Any pronouncements from the Spanish government should be receive with a healthy dose of skepticism, but for the sake of the prisoners and their families, I hope the report is true.
I just worry that such a release will prove to be a public relations boon for a Castro regime that does not deserve it, as long it maintains laws and policies that allow for the prisoners now in the gulag to be replaced arbitrarily by other Cubans.
Here is the Cuban Cola report, complete with links to the original report:
Spanish Foreign Minister Miguel Ángel Moratinos will arrive Monday in Cuba "to complete with Castro's authorities the details of the release of several tens of political prisoners of the more than 200 in the country," the Spanish newspaper ABC reports.
Spain, France and Italy would welcome the freed prisoners, "knowledgeable sources" told ABC. Moratinos will remain in Cuba until Thursday.
According to the newspaper, "the Spanish government has long maintained contact with the Catholic Church to favor an improvement in human rights in Cuba."
Last June 10, Moratinos and Prime Minister José Luis Rodríguez Zapatero met in Rome with Cardinal Tarcisio Bertone, the Vatican's secretary of state, and Archbishop Dominique Mambertí, the Vatican's foreign minister, who later traveled to Cuba and discussed the matter with Cardinal Jaime Ortega y Alamino, Archbishop of Havana.
That day, Moratinos also met in Rome with Cuban Foreign Minister Bruno Rodríguez to convince him of the advisability of releasing some of the prisoners, the newspaper says.
Rodríguez reportedly requested that the released inmates be removed from the island.

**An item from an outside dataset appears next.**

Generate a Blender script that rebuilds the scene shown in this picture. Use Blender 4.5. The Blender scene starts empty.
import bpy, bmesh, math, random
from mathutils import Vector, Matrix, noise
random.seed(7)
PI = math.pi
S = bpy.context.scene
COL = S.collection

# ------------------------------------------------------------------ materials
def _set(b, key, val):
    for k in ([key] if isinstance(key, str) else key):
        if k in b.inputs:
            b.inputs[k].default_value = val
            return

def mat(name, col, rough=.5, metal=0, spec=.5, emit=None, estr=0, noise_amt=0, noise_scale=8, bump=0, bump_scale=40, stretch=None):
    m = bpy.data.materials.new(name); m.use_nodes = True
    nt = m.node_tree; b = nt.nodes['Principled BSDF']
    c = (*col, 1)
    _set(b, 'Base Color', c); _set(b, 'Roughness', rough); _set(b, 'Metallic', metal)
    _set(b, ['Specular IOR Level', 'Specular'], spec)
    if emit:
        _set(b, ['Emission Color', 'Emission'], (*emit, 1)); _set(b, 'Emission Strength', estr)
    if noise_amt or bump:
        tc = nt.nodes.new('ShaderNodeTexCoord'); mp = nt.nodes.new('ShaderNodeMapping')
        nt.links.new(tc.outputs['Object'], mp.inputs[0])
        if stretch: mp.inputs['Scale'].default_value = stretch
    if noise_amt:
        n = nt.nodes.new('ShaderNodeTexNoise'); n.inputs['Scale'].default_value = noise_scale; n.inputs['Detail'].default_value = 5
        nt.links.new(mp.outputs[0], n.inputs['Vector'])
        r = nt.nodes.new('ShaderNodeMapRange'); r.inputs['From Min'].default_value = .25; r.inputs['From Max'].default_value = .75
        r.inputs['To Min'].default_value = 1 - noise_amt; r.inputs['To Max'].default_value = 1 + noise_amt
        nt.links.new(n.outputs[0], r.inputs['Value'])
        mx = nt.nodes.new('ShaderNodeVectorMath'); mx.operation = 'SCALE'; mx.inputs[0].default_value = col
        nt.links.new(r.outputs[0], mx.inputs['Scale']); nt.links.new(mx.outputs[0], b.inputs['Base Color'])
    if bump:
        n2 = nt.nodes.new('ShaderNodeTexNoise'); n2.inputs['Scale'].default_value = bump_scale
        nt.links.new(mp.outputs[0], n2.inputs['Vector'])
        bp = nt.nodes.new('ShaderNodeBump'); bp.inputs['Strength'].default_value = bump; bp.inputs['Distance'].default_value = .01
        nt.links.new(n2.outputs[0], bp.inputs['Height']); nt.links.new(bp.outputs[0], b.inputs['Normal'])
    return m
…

A precedent for that action is the deportation of four prisoners to Spain in 2008.
"If the project goes through," ABC says, "in the next several weeks, Cuba could release an important number of political prisoners – there is talk of 60 or 70 – who would be sent to Spain, France and Italy."
For more, click here.
[UPDATE:] At a press briefing Monday morning, Moratinos said that he does not plan to visit Guillermo Fariñas, but that "we would like for him to stop his hunger strike, because I think that his objective of pointing out to the situation in Cuba is by now known by the entire international community. We shall do all that is possible for him to regain a normal life.

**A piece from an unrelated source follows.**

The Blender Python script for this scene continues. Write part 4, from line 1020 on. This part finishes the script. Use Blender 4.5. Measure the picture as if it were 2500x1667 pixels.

"Aside from that," he said, according to EFE, "I have other worthwhile objectives for my stay in Cuba that may give results and serve all the citizens of Cuba and, logically, to the interests of Spain and Cuba, medium- and long-range."
UPDATED, 5 p.m. EDT -- Cuban human rights activist Elizardo Sanchez reports that authorities have recently interviewed some 40 political prisoners, which he said is a possible precursor to their imminent release.